*** Given data ***
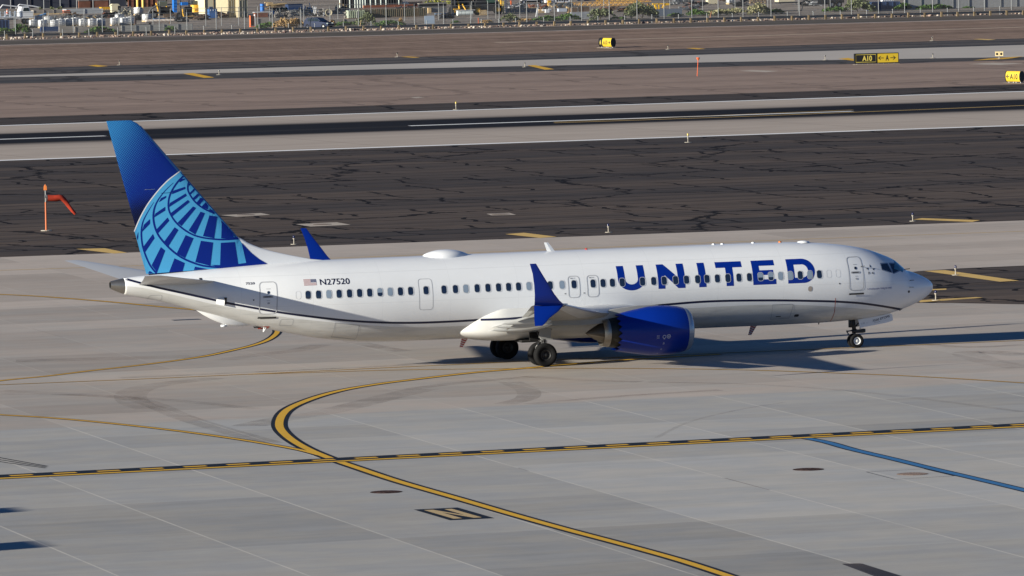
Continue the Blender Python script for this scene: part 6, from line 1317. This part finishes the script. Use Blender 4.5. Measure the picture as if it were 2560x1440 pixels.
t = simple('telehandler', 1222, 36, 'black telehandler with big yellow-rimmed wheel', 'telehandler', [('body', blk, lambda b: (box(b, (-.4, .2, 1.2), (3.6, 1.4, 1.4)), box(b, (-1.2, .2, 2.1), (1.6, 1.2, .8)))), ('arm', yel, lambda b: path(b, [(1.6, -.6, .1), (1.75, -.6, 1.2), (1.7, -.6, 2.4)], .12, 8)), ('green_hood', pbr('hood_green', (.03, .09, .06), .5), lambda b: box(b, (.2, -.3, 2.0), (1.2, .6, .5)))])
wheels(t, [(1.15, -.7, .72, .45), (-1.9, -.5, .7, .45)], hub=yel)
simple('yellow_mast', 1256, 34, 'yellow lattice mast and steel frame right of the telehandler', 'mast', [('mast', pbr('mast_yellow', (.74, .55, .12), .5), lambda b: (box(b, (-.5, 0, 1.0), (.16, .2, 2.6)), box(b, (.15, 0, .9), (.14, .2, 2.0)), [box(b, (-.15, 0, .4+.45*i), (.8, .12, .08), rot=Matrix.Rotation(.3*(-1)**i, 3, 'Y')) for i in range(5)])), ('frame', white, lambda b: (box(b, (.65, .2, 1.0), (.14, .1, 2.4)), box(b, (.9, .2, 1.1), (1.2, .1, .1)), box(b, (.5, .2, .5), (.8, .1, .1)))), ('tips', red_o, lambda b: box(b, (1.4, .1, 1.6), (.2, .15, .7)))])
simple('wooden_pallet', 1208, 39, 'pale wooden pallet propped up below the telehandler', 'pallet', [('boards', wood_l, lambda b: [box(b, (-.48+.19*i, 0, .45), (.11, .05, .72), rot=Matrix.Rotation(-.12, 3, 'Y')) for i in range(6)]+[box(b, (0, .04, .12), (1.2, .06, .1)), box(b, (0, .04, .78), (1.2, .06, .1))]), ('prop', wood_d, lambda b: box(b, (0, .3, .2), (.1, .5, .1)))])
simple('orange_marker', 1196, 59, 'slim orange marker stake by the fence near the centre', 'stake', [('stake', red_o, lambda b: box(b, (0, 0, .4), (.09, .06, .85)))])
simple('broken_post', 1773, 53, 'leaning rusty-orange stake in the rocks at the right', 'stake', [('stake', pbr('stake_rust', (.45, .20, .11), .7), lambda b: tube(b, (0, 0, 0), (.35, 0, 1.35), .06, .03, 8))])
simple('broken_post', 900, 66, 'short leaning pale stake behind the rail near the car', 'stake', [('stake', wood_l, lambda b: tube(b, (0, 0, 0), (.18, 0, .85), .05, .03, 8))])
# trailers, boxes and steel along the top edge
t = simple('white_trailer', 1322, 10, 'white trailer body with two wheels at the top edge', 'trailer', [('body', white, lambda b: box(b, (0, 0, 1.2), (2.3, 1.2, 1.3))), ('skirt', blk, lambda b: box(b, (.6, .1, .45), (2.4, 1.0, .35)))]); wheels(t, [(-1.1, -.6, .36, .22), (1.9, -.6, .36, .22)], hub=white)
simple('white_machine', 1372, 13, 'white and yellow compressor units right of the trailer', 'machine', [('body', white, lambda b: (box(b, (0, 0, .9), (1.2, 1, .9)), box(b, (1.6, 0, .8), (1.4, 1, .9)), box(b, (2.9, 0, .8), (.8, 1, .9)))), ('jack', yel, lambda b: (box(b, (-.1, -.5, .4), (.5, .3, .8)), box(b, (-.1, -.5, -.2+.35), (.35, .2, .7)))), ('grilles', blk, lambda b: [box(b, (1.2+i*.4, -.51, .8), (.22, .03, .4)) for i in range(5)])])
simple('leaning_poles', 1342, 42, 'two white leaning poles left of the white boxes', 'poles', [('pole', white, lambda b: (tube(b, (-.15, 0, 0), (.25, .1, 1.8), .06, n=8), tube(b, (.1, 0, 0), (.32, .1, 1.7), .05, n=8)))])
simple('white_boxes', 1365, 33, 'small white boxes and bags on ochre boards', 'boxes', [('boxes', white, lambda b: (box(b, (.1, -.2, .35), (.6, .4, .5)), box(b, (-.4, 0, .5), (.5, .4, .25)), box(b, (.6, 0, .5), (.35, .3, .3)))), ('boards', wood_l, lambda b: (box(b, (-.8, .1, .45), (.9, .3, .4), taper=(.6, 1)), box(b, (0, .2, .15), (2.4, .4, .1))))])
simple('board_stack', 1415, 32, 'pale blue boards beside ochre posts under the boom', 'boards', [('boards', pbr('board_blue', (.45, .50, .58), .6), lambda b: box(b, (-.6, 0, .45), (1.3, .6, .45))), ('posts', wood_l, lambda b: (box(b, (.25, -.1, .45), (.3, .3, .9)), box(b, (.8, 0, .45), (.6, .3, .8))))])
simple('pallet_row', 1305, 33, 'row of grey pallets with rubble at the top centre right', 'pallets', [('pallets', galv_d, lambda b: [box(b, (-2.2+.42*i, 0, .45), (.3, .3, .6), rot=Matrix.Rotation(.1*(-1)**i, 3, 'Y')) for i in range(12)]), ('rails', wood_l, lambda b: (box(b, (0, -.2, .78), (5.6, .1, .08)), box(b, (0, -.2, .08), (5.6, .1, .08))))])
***
*** Given data ***
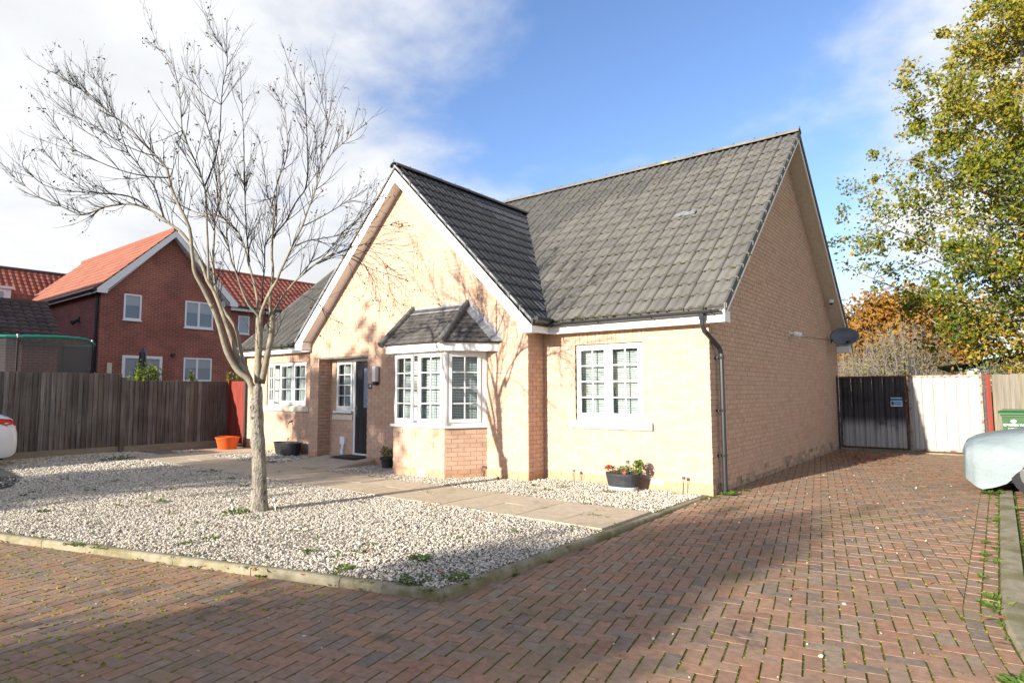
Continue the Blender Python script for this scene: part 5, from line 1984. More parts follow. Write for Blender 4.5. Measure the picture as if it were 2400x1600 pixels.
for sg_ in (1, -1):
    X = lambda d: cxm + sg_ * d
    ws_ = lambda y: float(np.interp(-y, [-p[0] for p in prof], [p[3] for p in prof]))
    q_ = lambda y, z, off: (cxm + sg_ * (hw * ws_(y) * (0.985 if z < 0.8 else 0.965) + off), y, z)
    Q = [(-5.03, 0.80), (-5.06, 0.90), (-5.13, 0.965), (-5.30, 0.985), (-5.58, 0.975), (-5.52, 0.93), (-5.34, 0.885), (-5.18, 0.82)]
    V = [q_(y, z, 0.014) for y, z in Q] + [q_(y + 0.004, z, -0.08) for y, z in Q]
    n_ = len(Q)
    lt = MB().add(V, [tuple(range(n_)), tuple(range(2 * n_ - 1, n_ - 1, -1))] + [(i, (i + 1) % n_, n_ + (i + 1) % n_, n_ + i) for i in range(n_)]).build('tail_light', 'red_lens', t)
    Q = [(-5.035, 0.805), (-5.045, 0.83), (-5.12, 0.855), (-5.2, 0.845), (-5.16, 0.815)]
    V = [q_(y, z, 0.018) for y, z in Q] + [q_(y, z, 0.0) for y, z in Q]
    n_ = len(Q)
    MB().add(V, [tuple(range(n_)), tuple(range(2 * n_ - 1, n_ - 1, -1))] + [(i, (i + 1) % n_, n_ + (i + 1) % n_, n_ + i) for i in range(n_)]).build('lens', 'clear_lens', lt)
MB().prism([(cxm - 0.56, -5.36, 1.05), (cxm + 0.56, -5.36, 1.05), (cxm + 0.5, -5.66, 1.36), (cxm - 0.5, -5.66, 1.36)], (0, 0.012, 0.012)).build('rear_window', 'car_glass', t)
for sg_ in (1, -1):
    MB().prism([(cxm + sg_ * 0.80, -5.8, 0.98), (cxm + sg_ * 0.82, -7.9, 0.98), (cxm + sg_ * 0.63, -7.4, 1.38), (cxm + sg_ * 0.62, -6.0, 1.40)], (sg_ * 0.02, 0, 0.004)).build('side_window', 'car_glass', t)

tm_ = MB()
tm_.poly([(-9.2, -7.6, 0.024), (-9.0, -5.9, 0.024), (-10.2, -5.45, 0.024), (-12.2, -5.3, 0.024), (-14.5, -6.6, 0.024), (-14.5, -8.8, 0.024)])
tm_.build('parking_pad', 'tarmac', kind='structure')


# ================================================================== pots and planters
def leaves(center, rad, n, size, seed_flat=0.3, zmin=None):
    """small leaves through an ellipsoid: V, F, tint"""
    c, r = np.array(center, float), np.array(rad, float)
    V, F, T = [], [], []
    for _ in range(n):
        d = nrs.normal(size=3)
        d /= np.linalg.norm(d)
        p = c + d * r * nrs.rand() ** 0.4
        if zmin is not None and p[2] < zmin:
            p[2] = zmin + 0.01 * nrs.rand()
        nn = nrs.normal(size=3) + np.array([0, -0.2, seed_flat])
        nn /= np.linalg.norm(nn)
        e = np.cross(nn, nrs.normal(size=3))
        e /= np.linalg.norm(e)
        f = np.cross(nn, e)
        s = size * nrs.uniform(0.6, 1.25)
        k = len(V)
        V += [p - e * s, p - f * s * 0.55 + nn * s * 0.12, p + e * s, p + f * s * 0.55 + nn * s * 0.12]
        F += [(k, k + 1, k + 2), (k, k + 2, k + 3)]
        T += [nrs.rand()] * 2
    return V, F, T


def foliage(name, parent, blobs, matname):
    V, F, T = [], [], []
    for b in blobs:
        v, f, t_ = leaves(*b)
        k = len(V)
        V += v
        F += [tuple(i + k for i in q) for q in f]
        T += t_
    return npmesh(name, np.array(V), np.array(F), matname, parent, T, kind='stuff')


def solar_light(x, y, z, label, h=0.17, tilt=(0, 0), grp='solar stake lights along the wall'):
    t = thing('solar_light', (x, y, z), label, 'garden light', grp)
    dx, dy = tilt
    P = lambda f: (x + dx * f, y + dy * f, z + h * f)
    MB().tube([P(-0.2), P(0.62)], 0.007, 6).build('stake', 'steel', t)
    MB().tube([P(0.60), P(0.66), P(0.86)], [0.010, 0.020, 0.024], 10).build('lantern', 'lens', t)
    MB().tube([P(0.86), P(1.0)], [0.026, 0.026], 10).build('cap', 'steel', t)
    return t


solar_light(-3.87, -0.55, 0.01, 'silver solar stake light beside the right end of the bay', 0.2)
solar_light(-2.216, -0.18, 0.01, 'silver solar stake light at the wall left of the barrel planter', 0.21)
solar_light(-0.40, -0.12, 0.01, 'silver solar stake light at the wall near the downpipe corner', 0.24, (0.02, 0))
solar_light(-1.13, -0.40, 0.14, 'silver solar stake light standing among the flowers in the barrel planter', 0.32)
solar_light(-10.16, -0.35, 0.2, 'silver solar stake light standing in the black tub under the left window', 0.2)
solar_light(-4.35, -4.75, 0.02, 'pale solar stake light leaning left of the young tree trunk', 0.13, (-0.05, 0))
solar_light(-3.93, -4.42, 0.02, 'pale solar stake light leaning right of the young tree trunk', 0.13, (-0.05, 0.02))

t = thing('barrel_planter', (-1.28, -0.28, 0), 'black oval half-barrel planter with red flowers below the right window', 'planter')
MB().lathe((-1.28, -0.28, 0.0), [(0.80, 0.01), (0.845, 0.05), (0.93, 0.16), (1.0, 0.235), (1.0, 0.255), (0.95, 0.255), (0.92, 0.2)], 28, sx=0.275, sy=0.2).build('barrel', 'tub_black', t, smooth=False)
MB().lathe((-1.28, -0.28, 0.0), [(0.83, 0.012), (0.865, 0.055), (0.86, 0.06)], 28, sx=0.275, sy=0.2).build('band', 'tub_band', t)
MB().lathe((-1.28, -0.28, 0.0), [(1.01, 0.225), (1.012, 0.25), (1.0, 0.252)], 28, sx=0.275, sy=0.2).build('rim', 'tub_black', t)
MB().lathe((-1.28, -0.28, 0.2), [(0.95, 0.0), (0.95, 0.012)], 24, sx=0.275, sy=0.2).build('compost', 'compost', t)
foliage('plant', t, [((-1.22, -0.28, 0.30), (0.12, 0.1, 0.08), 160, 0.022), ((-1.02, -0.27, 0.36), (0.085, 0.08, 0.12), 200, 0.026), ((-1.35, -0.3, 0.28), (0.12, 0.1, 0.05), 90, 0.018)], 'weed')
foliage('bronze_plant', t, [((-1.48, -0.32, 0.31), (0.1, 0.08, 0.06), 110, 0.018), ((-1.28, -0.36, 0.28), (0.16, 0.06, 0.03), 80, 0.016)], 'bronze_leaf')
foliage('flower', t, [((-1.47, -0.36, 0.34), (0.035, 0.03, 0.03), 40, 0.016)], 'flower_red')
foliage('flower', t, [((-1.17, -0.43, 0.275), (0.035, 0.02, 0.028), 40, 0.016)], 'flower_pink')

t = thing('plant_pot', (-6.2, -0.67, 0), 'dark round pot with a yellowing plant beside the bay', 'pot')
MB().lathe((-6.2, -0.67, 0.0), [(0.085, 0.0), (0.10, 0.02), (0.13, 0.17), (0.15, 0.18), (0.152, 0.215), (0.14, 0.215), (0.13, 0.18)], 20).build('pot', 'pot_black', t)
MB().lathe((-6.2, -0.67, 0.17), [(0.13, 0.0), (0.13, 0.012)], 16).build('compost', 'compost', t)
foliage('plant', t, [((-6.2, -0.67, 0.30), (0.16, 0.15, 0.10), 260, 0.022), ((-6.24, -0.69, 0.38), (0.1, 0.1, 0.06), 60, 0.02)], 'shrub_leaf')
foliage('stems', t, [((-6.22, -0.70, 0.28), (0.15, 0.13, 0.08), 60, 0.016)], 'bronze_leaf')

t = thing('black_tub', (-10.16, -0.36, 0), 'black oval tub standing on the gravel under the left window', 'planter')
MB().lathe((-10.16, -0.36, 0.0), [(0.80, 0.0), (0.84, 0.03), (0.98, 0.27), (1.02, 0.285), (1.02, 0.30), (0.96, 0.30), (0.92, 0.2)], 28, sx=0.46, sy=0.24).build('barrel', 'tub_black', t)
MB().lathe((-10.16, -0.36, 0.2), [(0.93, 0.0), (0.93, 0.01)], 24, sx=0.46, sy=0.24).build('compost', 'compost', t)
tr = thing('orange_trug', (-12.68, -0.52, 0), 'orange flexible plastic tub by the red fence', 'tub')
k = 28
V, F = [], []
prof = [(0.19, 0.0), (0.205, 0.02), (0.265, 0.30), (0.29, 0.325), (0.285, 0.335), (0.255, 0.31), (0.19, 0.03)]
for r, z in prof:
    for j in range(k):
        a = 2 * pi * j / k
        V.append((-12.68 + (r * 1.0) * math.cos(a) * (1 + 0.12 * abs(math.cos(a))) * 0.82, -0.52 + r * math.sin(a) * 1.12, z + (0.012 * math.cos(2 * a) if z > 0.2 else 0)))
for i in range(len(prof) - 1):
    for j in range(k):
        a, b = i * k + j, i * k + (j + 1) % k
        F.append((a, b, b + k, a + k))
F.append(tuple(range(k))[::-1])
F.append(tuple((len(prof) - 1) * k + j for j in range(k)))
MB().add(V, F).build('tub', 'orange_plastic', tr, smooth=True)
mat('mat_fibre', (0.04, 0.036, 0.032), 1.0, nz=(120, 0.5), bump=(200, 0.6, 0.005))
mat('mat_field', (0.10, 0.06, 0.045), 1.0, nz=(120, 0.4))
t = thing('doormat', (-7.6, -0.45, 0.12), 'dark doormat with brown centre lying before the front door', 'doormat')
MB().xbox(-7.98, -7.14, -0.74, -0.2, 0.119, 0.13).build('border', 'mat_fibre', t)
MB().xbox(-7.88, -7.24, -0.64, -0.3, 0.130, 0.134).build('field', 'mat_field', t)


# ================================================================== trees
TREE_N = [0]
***
*** Given data ***
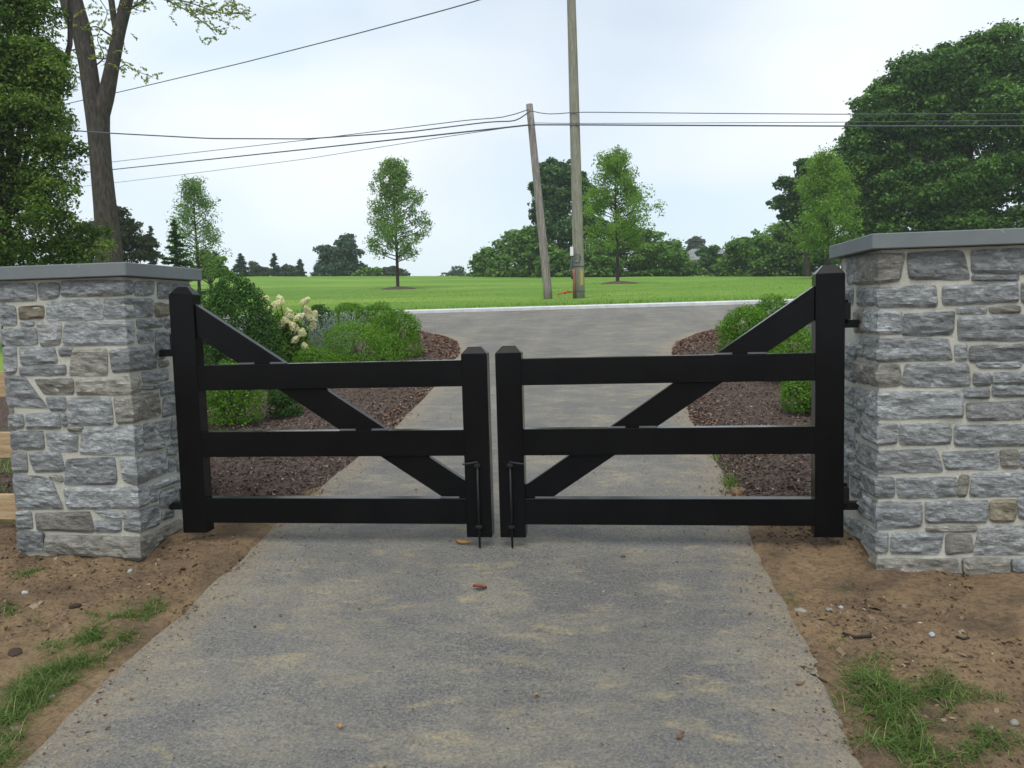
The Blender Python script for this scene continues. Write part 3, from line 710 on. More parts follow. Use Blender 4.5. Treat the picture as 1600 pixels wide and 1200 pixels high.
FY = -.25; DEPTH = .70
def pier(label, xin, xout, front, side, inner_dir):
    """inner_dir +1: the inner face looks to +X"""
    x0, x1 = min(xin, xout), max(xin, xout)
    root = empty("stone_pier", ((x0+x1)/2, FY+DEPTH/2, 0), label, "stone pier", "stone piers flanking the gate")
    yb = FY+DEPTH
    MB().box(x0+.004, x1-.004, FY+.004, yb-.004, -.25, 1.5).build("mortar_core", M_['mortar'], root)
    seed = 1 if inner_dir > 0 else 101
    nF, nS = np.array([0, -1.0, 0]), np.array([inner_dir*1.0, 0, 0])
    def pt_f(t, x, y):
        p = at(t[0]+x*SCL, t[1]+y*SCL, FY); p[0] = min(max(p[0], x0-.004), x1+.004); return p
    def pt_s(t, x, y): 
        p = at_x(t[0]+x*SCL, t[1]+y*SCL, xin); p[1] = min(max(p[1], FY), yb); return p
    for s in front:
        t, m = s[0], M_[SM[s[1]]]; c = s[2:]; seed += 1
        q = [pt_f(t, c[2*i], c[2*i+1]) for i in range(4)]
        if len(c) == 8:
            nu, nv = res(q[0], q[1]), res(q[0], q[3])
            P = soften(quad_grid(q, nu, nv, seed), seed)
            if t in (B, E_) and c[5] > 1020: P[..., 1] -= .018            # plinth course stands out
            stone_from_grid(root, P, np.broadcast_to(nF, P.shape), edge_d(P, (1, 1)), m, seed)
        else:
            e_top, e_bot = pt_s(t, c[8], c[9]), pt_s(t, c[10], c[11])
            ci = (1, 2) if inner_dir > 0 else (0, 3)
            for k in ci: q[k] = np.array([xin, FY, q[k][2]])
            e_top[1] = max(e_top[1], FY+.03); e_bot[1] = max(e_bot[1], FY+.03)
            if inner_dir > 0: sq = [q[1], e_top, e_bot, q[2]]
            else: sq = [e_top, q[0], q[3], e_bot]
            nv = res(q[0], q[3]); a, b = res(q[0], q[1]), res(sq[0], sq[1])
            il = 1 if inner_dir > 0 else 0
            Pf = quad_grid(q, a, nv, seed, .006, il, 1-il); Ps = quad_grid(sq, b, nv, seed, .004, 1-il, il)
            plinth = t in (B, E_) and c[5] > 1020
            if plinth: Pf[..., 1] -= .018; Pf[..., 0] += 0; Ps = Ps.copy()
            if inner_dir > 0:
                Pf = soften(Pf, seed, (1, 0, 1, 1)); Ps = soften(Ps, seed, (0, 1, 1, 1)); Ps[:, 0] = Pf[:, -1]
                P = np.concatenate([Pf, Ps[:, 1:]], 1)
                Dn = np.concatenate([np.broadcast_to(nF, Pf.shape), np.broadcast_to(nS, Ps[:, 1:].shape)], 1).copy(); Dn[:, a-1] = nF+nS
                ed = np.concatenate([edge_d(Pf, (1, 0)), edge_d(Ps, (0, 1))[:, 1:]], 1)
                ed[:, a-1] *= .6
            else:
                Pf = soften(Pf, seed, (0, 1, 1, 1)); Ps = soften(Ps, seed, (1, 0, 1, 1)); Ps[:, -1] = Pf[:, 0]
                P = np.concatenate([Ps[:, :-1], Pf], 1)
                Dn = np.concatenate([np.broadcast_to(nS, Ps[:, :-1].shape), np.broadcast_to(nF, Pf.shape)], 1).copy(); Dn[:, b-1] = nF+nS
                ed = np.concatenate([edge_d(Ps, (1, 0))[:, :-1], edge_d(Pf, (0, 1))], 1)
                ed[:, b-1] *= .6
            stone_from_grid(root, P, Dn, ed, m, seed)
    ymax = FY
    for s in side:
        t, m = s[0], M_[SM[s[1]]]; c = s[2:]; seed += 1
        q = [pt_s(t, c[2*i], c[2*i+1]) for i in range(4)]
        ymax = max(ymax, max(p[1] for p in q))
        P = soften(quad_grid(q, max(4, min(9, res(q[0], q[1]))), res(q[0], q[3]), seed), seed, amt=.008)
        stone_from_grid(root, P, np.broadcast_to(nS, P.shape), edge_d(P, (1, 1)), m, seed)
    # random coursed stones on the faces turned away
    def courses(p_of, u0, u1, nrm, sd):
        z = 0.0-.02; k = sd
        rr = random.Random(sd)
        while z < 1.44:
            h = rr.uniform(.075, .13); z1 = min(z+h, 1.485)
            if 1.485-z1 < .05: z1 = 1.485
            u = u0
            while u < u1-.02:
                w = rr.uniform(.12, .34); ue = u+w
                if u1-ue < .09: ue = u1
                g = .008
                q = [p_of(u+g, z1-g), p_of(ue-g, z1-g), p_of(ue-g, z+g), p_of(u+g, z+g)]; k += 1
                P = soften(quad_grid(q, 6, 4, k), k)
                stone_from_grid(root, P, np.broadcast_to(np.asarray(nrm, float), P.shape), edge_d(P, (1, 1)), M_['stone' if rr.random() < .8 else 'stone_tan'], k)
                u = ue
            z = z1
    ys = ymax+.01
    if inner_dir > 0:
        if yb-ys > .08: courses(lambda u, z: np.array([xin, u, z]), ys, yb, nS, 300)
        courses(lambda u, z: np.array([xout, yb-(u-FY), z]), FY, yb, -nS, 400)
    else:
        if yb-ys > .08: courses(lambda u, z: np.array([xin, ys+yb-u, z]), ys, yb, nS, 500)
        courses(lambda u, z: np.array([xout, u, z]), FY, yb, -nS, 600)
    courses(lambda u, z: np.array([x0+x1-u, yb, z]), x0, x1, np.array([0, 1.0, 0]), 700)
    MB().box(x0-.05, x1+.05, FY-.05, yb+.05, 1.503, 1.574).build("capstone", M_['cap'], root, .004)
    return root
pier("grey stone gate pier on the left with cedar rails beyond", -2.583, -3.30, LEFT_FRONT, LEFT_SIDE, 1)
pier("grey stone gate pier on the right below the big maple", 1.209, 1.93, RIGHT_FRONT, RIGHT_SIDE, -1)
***
*Goal*: Check each line of the records for the word "Write", and show the lines that contain it.

*Expected output*:
Continue the Blender Python script for this scene: part 5, from line 1984. More parts follow. Write for Blender 4.5. Measure the picture as if it were 2400x1600 pixels.
The Blender Python script for this scene continues. Write part 3, from line 710 on. More parts follow. Use Blender 4.5. Treat the picture as 1600 pixels wide and 1200 pixels high.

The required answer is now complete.